▶ [What you need to do]: Repeat the listing in full. Nothing may be added or left out.
# # # # #
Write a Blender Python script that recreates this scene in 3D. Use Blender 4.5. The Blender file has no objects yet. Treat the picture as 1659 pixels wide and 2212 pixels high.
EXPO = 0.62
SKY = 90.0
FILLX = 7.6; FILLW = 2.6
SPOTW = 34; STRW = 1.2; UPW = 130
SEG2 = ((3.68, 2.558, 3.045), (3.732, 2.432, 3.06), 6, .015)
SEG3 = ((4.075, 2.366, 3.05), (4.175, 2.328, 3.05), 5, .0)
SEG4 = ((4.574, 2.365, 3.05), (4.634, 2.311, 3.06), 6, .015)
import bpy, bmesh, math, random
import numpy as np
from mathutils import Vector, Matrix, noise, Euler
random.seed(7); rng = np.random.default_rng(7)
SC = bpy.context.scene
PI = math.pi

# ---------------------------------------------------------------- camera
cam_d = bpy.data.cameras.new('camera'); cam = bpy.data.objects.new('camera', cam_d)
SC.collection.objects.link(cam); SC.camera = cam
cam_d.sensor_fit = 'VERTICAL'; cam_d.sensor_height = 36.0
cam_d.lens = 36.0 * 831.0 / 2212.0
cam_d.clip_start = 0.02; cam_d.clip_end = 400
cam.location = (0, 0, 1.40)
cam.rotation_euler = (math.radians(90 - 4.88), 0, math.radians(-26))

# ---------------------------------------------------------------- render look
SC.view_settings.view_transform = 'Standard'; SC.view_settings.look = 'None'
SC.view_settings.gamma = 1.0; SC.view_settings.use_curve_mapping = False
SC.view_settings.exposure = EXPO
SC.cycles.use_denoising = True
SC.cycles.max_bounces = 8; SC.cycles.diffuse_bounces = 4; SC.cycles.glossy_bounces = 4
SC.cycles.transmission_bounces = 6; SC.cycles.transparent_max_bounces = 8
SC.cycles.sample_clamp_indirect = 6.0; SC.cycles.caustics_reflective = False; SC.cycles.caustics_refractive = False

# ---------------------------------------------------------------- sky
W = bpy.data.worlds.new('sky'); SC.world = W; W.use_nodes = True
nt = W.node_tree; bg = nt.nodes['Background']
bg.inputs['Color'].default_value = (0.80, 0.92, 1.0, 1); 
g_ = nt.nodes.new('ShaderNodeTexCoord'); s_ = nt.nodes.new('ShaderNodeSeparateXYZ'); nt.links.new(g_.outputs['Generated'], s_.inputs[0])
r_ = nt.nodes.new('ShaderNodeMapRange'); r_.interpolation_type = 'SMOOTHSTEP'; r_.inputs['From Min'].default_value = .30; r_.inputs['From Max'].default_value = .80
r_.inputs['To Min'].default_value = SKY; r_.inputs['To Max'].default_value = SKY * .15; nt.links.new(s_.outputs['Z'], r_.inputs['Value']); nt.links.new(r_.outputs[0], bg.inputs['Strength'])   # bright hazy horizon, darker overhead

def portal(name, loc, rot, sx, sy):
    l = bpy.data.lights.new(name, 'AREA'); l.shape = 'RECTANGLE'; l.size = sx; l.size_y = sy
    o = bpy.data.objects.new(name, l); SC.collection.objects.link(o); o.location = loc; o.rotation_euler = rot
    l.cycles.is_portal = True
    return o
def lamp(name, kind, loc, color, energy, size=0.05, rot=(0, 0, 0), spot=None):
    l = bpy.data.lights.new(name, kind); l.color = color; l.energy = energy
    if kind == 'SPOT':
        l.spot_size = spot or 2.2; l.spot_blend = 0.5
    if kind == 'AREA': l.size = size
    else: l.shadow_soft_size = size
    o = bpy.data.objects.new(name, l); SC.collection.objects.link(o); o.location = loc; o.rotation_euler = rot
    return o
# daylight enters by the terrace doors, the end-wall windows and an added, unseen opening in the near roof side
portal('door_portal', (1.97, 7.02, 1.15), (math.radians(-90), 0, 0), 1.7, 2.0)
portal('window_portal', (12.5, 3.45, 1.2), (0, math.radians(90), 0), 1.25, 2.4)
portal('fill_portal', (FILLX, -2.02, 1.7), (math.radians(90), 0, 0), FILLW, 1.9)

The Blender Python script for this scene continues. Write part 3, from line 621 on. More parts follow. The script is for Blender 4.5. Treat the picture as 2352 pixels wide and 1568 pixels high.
# # # # #
▶ [Correct response]:
Write a Blender Python script that recreates this scene in 3D. Use Blender 4.5. The Blender file has no objects yet. Treat the picture as 1659 pixels wide and 2212 pixels high.
EXPO = 0.62
SKY = 90.0
FILLX = 7.6; FILLW = 2.6
SPOTW = 34; STRW = 1.2; UPW = 130
SEG2 = ((3.68, 2.558, 3.045), (3.732, 2.432, 3.06), 6, .015)
SEG3 = ((4.075, 2.366, 3.05), (4.175, 2.328, 3.05), 5, .0)
SEG4 = ((4.574, 2.365, 3.05), (4.634, 2.311, 3.06), 6, .015)
import bpy, bmesh, math, random
import numpy as np
from mathutils import Vector, Matrix, noise, Euler
random.seed(7); rng = np.random.default_rng(7)
SC = bpy.context.scene
PI = math.pi

# ---------------------------------------------------------------- camera
cam_d = bpy.data.cameras.new('camera'); cam = bpy.data.objects.new('camera', cam_d)
SC.collection.objects.link(cam); SC.camera = cam
cam_d.sensor_fit = 'VERTICAL'; cam_d.sensor_height = 36.0
cam_d.lens = 36.0 * 831.0 / 2212.0
cam_d.clip_start = 0.02; cam_d.clip_end = 400
cam.location = (0, 0, 1.40)
cam.rotation_euler = (math.radians(90 - 4.88), 0, math.radians(-26))

# ---------------------------------------------------------------- render look
SC.view_settings.view_transform = 'Standard'; SC.view_settings.look = 'None'
SC.view_settings.gamma = 1.0; SC.view_settings.use_curve_mapping = False
SC.view_settings.exposure = EXPO
SC.cycles.use_denoising = True
SC.cycles.max_bounces = 8; SC.cycles.diffuse_bounces = 4; SC.cycles.glossy_bounces = 4
SC.cycles.transmission_bounces = 6; SC.cycles.transparent_max_bounces = 8
SC.cycles.sample_clamp_indirect = 6.0; SC.cycles.caustics_reflective = False; SC.cycles.caustics_refractive = False

# ---------------------------------------------------------------- sky
W = bpy.data.worlds.new('sky'); SC.world = W; W.use_nodes = True
nt = W.node_tree; bg = nt.nodes['Background']
bg.inputs['Color'].default_value = (0.80, 0.92, 1.0, 1); 
g_ = nt.nodes.new('ShaderNodeTexCoord'); s_ = nt.nodes.new('ShaderNodeSeparateXYZ'); nt.links.new(g_.outputs['Generated'], s_.inputs[0])
r_ = nt.nodes.new('ShaderNodeMapRange'); r_.interpolation_type = 'SMOOTHSTEP'; r_.inputs['From Min'].default_value = .30; r_.inputs['From Max'].default_value = .80
r_.inputs['To Min'].default_value = SKY; r_.inputs['To Max'].default_value = SKY * .15; nt.links.new(s_.outputs['Z'], r_.inputs['Value']); nt.links.new(r_.outputs[0], bg.inputs['Strength'])   # bright hazy horizon, darker overhead

def portal(name, loc, rot, sx, sy):
    l = bpy.data.lights.new(name, 'AREA'); l.shape = 'RECTANGLE'; l.size = sx; l.size_y = sy
    o = bpy.data.objects.new(name, l); SC.collection.objects.link(o); o.location = loc; o.rotation_euler = rot
    l.cycles.is_portal = True
    return o
def lamp(name, kind, loc, color, energy, size=0.05, rot=(0, 0, 0), spot=None):
    l = bpy.data.lights.new(name, kind); l.color = color; l.energy = energy
    if kind == 'SPOT':
        l.spot_size = spot or 2.2; l.spot_blend = 0.5
    if kind == 'AREA': l.size = size
    else: l.shadow_soft_size = size
    o = bpy.data.objects.new(name, l); SC.collection.objects.link(o); o.location = loc; o.rotation_euler = rot
    return o
# daylight enters by the terrace doors, the end-wall windows and an added, unseen opening in the near roof side
portal('door_portal', (1.97, 7.02, 1.15), (math.radians(-90), 0, 0), 1.7, 2.0)
portal('window_portal', (12.5, 3.45, 1.2), (0, math.radians(90), 0), 1.25, 2.4)
portal('fill_portal', (FILLX, -2.02, 1.7), (math.radians(90), 0, 0), FILLW, 1.9)

The Blender Python script for this scene continues. Write part 3, from line 621 on. More parts follow. The script is for Blender 4.5. Treat the picture as 2352 pixels wide and 1568 pixels high.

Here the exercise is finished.